I have mixed feelings about Lost as an entity - it's a daring and ambitious piece of television, but one that has often fallen prey to needlessly convoluted, unfocused narratives. I don't think it will ever join The West Wing and The Wire in my pantheon of "great" television shows, but it's still one of the most creative and original things I've ever seen. But I'm awaiting the ending to cast final judgment. If the finale gives us a "Holy-shit-so-that's-what-it-was-all-about" moment, I'll consider myself satisfied.
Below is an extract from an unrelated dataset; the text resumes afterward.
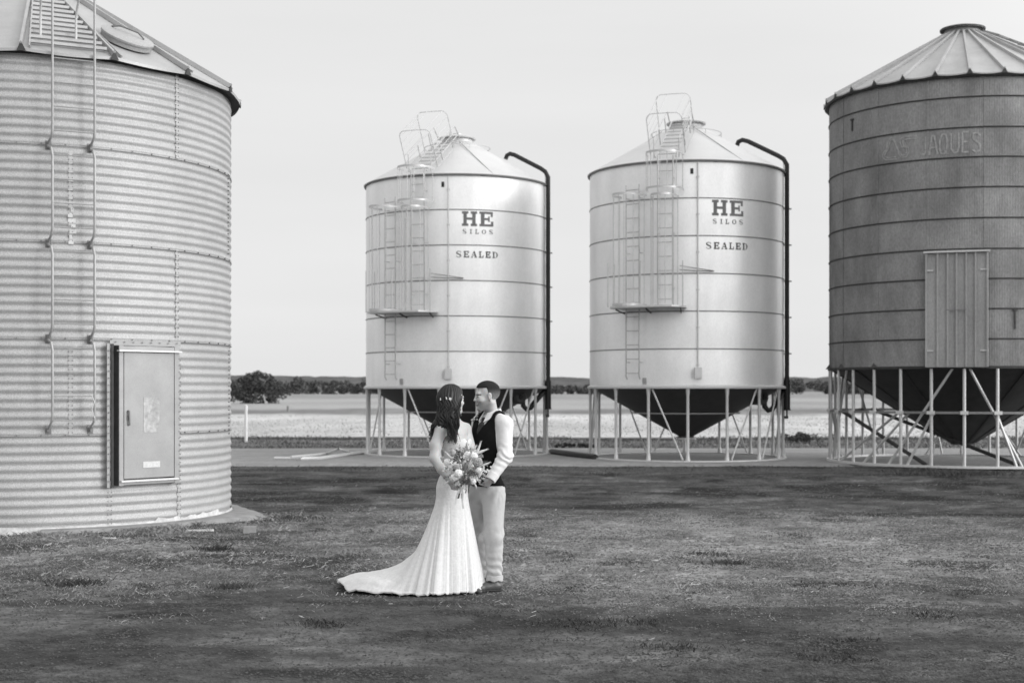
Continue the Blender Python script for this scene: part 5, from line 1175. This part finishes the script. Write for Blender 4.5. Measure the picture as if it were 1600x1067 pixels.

I know, I know, it's supposed to be about the journey, not the destination. That's certainly true for most things that I watch. But the inherent danger in shows like Lost is that it can't help but be anything but the destination. Despite the producers' half-hearted attempts to convince us that "it's a show about characters", the entire franchise has been built on the foundation of mystery, and if that is improperly resolved, the whole structure is going to collapse. The show has rightly been compared to Twin Peaks and The X-Files, two other programs whose dense underlying mythologies meant that audiences were ultimately going to leave feeling unfulfilled.

But Lost has a chance to prove itself worthy of the of the arcane secrets its woven over the past six years, and possibly take the ranks in the panoply of "Great American Endings", to be talked about as a legendary finale for decades to come. I'm not asking for an ending that explains everything, or even makes sense, but something unique and fitting for such a show. Lost has the creativity to provide something iconic, something memorable, something that might leave the audience temporarily unsatisfied, but will eventually be recognized as a original and appropriate conclusion.

Or it could crash and burn and deliver something immensely unsatisfying. I'm hoping for the former, of course, but expecting the latter.

Cause they just don't make 'em like that anymore, you know?